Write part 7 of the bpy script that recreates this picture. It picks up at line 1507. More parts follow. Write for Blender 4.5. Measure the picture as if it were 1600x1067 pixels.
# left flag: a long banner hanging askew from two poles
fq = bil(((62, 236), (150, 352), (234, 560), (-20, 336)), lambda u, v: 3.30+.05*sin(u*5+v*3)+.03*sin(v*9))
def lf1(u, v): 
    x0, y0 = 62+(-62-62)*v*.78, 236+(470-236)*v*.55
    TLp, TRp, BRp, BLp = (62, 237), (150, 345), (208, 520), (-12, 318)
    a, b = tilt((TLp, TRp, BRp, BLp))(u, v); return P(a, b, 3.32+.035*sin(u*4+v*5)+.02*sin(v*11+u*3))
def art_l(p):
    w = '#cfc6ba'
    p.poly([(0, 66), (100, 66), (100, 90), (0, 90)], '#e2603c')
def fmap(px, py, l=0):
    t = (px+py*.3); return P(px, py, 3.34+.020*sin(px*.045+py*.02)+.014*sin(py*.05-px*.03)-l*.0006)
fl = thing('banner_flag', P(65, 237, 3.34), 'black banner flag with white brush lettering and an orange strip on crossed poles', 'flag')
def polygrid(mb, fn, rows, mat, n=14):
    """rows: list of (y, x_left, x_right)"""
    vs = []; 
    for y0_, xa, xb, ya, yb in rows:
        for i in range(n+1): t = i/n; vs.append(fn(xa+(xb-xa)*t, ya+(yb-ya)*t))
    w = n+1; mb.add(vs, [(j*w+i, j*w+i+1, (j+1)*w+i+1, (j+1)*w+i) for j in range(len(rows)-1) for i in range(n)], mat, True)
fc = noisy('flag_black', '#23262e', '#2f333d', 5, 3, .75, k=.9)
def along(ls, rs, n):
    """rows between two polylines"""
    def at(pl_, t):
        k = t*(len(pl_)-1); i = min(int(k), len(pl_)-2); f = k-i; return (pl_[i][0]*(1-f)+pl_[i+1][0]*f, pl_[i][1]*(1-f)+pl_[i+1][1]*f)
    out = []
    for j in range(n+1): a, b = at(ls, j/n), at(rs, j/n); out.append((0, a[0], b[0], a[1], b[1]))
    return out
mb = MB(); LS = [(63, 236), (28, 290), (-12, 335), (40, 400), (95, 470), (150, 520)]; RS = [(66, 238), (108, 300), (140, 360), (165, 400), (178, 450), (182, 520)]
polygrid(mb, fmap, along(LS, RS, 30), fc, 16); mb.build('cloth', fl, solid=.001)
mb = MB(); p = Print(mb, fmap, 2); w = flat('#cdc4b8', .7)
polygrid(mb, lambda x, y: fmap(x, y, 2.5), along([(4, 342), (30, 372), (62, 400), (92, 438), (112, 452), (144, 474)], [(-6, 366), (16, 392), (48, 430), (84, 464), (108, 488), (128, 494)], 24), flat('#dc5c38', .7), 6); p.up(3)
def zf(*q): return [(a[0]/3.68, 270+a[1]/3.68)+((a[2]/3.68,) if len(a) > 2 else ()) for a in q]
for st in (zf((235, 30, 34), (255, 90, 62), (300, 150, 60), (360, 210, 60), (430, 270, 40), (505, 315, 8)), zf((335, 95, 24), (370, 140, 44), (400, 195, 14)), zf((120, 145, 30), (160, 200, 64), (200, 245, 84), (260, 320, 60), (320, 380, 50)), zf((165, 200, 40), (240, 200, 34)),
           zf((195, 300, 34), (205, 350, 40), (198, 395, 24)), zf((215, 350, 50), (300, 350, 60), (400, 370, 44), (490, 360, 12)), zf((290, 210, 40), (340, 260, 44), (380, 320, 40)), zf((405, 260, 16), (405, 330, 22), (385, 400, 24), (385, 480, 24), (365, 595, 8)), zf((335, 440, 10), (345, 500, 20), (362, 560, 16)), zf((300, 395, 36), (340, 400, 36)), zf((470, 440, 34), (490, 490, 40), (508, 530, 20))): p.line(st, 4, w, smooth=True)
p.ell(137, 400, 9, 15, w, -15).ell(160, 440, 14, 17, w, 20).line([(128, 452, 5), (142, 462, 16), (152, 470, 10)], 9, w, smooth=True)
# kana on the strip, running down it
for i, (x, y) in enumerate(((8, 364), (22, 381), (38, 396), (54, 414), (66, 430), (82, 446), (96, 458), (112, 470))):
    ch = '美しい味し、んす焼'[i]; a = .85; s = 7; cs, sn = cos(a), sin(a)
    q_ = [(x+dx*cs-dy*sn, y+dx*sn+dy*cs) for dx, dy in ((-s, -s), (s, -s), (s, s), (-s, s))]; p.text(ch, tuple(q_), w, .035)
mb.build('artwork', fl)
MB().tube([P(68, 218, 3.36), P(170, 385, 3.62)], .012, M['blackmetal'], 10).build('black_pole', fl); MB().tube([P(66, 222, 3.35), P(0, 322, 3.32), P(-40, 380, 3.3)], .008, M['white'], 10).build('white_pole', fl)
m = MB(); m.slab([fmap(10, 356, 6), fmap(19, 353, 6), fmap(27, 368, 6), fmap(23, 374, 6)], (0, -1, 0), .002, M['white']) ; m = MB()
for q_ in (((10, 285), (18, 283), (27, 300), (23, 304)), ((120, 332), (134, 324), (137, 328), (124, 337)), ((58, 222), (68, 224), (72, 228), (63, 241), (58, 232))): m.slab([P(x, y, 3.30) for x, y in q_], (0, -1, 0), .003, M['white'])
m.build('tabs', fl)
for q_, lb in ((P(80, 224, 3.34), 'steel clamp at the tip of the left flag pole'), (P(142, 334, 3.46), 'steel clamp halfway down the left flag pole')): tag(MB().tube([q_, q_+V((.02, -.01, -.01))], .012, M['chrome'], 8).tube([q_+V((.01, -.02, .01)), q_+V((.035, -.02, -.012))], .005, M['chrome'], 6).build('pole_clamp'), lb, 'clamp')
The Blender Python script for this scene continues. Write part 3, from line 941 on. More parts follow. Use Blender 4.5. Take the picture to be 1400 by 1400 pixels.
....................
--- Goal ---
Write out every line of the entries that holds the word "from".

--- Solution for this exercise ---
# left flag: a long banner hanging askew from two poles
The Blender Python script for this scene continues. Write part 3, from line 941 on. More parts follow. Use Blender 4.5. Take the picture to be 1400 by 1400 pixels.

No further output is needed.